Monday, May. 29, 1950

Distant Visions

When Teddy Roosevelt decided it was high time to put an end to the Russo-Japanese War and intervened in 1905,* indignant citizens of Tokyo poured into the streets and burned down buildings to show their displeasure with the peace terms. Yukio Ozaki, then mayor of Tokyo, felt differently; grateful for the U.S. mediation, he sent a thank-you gift of 2,000 Japanese cherry trees to the city of Washington in 1909. When the trees reached the U.S., however, the Department of Agriculture looked the gift trees in the bark and found they were heavily infested with the San Jose and the West Indian peach scale, Oriental moths, earwigs, and thrips. The Department had them destroyed.

Yukio Ozaki persisted. He had shoots taken from cherry trees near Tokyo and grafted on wild cherry roots. Set out in disinfected ground, the new trees grew pest-free and in 1911 Ozaki shipped 3,000 of them to Washington. This time the trees were found acceptable and planted along Washington's Tidal Basin.

Ninety-one-year-old Yukio Ozaki's stubbornness and his disagreement with his countrymen have not been confined to the cherry tree incident. All his life Ozaki has been a democrat, pacifist and internationalist in a land primarily dominated by soldiers and all-out nationalists. Paradoxically, Ozaki's heresies have won him wide respect and an unparalleled political career. Mayor of Tokyo for nine years and twice a cabinet minister, he was elected to the first Japanese Diet in 1890 and has been a member of every one since. Says his daughter, "Voting for father is a habit passed from one generation to another. It's like a faith."

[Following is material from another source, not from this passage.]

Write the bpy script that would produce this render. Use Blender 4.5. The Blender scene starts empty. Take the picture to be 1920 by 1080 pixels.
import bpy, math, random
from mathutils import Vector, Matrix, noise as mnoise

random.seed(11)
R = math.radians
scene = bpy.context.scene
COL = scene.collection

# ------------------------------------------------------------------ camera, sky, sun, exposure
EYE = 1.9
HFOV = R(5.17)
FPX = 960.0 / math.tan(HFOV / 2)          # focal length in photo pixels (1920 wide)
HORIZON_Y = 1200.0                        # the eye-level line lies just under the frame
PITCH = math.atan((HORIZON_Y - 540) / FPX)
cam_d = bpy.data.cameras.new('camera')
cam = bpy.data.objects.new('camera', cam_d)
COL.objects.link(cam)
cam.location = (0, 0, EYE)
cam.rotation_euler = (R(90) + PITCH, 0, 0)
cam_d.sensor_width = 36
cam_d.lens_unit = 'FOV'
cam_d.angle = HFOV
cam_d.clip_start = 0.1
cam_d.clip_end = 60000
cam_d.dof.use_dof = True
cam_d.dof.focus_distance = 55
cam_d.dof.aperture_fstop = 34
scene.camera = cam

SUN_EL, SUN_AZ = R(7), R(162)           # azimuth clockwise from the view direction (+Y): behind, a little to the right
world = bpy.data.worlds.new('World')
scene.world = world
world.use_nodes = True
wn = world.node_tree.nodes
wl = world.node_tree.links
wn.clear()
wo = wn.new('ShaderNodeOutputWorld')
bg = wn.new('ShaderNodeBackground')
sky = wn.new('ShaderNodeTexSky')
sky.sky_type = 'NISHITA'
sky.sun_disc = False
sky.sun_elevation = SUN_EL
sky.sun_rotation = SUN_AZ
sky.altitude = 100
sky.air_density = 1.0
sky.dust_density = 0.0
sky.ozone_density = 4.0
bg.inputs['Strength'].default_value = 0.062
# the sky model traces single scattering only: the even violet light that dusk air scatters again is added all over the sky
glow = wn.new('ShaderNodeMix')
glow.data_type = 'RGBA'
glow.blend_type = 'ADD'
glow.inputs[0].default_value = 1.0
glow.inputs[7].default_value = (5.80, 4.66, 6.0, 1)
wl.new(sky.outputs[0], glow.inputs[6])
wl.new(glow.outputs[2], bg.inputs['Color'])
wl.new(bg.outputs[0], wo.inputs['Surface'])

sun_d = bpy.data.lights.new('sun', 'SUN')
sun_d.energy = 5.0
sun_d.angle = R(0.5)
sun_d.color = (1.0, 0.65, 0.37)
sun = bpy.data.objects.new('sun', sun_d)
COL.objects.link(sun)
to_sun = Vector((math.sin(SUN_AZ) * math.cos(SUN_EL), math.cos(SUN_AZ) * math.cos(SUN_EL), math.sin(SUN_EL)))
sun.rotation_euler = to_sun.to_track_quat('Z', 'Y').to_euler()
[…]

Last week Yukio Ozaki was once more showing gratitude toward the U.S. Wispy but indomitable, he had flown the Pacific to thank Americans for their postwar aid. Brandishing a tulip-shaped ear trumpet, he told New York reporters, "If you think Japan is [now] becoming a democracy, you are mistaken. Japan is getting worse . . ."

Then Yukio Ozaki announced, "Americans have been wonderfully kind, but the Japanese do not understand . . . It is my task to make them understand." The comparative failure of his earlier efforts had not dimmed Ozaki's interest nor killed his hope. "I am thinking," the erect oldster said serenely, "of more distant, important visions in the world."

* In a peace treaty signed at a conference of the two powers at Portsmouth, N.H.